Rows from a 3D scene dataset
☆ ☆ ☆ ☆
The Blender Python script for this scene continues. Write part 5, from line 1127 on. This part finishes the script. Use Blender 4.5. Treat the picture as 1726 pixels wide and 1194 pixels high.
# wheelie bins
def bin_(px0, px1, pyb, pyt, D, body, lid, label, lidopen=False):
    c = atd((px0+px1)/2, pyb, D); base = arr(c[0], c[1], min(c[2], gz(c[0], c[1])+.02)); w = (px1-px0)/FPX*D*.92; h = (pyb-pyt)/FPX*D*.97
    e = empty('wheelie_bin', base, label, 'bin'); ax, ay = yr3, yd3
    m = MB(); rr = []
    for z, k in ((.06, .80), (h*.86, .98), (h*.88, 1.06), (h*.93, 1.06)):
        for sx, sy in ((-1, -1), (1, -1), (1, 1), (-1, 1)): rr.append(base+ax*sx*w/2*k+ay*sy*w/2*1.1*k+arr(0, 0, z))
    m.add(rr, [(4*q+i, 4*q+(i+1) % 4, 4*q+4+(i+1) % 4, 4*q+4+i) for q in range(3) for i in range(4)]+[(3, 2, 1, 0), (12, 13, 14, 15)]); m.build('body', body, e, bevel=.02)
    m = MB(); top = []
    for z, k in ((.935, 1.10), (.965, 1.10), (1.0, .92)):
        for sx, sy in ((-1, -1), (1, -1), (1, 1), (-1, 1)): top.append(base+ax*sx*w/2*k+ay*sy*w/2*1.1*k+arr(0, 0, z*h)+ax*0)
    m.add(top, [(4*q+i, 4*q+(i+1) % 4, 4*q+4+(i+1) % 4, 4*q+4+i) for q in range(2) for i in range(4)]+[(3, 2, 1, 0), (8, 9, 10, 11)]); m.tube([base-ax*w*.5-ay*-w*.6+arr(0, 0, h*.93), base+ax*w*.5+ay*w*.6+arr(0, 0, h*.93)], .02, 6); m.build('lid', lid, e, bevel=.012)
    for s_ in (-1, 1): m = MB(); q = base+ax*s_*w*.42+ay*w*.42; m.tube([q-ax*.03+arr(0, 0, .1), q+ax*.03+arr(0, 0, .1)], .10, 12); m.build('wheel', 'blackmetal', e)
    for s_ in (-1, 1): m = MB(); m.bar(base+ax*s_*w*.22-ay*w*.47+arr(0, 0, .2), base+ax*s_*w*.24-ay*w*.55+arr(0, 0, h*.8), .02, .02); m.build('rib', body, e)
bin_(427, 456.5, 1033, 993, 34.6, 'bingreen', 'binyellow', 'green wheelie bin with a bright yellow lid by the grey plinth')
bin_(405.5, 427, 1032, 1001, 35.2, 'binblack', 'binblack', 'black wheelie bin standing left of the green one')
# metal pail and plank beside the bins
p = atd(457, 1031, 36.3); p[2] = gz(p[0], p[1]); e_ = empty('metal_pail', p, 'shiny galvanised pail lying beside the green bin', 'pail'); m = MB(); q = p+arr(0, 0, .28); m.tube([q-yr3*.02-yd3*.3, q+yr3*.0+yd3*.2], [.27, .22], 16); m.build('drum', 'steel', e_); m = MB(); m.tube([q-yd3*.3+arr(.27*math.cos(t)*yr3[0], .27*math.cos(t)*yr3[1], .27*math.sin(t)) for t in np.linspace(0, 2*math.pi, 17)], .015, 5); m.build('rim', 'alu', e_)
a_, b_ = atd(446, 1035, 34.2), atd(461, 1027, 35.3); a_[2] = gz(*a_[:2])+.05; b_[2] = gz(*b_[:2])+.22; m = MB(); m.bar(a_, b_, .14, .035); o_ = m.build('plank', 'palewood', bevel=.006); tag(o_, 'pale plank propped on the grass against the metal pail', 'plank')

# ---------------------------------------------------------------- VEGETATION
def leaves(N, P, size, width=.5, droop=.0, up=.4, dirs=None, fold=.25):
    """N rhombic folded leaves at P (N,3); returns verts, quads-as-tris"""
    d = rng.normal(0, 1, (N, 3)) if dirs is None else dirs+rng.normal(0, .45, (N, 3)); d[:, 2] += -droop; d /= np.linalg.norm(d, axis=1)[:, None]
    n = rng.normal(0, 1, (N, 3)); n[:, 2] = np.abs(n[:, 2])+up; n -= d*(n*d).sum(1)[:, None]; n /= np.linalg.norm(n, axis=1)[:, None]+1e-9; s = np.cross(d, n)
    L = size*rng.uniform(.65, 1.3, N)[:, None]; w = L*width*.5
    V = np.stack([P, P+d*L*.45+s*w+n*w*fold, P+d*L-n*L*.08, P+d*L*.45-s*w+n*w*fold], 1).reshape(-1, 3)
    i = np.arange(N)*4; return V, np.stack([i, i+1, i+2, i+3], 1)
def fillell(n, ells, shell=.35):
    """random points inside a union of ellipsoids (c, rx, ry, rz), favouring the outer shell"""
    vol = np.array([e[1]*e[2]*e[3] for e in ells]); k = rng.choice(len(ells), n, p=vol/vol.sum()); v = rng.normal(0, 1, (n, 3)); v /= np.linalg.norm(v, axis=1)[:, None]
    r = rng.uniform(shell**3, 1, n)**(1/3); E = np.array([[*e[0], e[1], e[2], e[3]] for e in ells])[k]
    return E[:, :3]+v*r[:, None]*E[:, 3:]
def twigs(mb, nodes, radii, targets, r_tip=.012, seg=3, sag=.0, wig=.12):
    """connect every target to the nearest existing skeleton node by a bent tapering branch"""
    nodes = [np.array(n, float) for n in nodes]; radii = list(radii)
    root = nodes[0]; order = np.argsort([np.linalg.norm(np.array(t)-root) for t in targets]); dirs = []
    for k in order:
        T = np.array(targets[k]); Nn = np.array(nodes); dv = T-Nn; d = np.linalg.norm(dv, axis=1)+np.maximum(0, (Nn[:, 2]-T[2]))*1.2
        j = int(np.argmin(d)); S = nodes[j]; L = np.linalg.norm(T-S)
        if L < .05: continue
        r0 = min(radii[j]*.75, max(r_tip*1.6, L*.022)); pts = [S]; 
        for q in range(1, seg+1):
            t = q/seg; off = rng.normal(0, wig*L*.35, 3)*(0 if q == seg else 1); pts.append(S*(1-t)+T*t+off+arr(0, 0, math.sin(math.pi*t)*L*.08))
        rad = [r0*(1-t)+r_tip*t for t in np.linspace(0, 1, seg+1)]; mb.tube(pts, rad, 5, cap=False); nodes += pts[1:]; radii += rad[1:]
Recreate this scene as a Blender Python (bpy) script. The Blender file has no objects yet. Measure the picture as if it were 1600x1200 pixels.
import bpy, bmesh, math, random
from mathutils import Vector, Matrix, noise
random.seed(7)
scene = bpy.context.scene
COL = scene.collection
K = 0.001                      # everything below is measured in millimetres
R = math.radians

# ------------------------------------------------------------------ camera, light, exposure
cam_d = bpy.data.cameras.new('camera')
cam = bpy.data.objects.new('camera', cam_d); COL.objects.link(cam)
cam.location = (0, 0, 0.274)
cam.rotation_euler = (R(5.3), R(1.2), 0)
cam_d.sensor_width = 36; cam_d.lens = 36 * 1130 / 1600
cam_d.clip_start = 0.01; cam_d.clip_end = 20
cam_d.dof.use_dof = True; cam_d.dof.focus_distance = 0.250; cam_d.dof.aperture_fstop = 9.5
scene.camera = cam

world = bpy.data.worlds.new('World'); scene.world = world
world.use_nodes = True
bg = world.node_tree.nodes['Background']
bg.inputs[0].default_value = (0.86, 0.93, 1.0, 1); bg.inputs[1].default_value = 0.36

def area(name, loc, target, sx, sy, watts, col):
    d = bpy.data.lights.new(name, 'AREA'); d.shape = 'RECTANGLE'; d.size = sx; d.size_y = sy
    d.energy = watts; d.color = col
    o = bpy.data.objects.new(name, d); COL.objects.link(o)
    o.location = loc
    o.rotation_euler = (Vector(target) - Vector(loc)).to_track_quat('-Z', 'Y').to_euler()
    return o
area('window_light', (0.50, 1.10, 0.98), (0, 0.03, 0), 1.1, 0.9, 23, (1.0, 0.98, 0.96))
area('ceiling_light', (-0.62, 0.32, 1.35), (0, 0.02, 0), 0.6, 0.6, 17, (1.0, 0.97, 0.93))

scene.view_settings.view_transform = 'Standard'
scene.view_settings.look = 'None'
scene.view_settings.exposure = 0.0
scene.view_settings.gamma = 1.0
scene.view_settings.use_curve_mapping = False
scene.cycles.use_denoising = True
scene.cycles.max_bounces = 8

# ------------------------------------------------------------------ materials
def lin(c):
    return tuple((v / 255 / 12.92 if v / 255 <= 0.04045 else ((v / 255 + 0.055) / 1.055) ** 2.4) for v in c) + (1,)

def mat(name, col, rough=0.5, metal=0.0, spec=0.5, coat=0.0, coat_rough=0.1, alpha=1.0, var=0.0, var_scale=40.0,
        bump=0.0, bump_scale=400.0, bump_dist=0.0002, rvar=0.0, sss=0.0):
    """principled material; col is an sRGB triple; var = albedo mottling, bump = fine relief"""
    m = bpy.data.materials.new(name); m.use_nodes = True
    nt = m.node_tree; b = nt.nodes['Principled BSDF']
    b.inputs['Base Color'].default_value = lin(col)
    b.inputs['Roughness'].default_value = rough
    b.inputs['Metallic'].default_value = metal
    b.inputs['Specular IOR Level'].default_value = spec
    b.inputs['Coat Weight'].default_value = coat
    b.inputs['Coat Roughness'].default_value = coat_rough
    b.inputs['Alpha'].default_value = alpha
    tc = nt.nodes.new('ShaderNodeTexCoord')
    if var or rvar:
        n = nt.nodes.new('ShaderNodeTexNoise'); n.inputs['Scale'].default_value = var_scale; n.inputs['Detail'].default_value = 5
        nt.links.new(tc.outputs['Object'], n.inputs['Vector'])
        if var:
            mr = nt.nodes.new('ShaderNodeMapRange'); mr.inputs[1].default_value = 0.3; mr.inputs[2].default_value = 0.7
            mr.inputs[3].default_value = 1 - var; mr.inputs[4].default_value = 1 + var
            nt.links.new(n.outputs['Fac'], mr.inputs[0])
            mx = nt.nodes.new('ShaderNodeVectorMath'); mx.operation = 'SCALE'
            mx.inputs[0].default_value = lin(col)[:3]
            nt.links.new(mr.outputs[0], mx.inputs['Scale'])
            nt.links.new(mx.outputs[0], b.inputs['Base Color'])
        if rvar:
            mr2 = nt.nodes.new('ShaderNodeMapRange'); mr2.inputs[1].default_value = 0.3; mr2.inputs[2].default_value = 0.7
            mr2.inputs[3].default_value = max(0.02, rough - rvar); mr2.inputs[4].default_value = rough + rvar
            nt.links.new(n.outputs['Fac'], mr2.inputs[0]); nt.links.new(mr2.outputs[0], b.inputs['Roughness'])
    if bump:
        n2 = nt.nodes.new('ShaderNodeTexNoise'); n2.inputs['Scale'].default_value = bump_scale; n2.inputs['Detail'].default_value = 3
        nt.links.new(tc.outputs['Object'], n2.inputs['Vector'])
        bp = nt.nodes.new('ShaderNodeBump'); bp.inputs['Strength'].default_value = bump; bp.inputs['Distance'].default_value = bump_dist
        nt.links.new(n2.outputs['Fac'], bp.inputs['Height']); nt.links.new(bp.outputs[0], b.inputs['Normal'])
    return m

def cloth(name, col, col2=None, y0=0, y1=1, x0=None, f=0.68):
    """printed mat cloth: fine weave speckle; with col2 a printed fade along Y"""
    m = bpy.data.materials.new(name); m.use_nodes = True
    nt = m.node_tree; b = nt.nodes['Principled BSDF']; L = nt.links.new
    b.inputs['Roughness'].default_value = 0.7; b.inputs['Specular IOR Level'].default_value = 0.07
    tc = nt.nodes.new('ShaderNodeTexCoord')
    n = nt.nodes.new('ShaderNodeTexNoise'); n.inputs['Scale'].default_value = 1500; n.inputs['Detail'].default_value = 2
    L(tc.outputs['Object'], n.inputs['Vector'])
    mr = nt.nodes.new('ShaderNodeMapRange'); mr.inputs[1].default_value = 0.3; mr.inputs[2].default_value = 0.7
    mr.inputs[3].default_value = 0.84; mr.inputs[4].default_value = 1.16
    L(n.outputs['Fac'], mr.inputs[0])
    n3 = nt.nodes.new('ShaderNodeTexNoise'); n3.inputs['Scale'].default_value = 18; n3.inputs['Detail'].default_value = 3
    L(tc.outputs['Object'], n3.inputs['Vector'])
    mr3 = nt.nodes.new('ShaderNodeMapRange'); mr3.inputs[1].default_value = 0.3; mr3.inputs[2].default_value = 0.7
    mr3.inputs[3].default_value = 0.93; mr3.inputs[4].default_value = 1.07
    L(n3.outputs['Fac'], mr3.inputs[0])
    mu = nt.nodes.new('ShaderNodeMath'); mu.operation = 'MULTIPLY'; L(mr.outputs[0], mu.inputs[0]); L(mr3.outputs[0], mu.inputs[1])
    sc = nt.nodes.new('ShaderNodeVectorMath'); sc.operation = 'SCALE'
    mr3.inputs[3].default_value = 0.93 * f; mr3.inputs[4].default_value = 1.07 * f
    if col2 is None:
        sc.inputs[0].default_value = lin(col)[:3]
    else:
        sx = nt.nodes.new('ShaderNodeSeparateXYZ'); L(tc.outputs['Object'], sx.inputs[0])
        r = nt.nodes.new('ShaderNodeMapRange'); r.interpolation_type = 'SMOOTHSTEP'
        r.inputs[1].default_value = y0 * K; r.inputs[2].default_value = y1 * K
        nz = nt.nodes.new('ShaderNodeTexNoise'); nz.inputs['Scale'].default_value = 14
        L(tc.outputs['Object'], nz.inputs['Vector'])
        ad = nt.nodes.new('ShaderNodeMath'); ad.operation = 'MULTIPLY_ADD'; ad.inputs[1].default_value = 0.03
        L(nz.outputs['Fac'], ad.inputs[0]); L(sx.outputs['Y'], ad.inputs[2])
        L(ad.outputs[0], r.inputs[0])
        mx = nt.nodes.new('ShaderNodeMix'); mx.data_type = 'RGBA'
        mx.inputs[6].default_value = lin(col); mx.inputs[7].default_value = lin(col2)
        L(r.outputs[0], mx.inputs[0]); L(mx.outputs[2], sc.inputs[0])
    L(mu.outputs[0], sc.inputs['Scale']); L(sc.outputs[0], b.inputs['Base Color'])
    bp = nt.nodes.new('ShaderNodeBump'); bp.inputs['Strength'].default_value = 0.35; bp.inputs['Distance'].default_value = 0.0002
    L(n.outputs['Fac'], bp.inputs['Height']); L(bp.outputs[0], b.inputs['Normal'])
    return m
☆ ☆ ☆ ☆
* SHORT TASK
In the listing above, find the line with "Recreate this scene" and the line with "scene.camera = cam", then print exactly those two lines and every line between them, and nothing more.

* THE SOLUTION
Recreate this scene as a Blender Python (bpy) script. The Blender file has no objects yet. Measure the picture as if it were 1600x1200 pixels.
import bpy, bmesh, math, random
from mathutils import Vector, Matrix, noise
random.seed(7)
scene = bpy.context.scene
COL = scene.collection
K = 0.001                      # everything below is measured in millimetres
R = math.radians

# ------------------------------------------------------------------ camera, light, exposure
cam_d = bpy.data.cameras.new('camera')
cam = bpy.data.objects.new('camera', cam_d); COL.objects.link(cam)
cam.location = (0, 0, 0.274)
cam.rotation_euler = (R(5.3), R(1.2), 0)
cam_d.sensor_width = 36; cam_d.lens = 36 * 1130 / 1600
cam_d.clip_start = 0.01; cam_d.clip_end = 20
cam_d.dof.use_dof = True; cam_d.dof.focus_distance = 0.250; cam_d.dof.aperture_fstop = 9.5
scene.camera = cam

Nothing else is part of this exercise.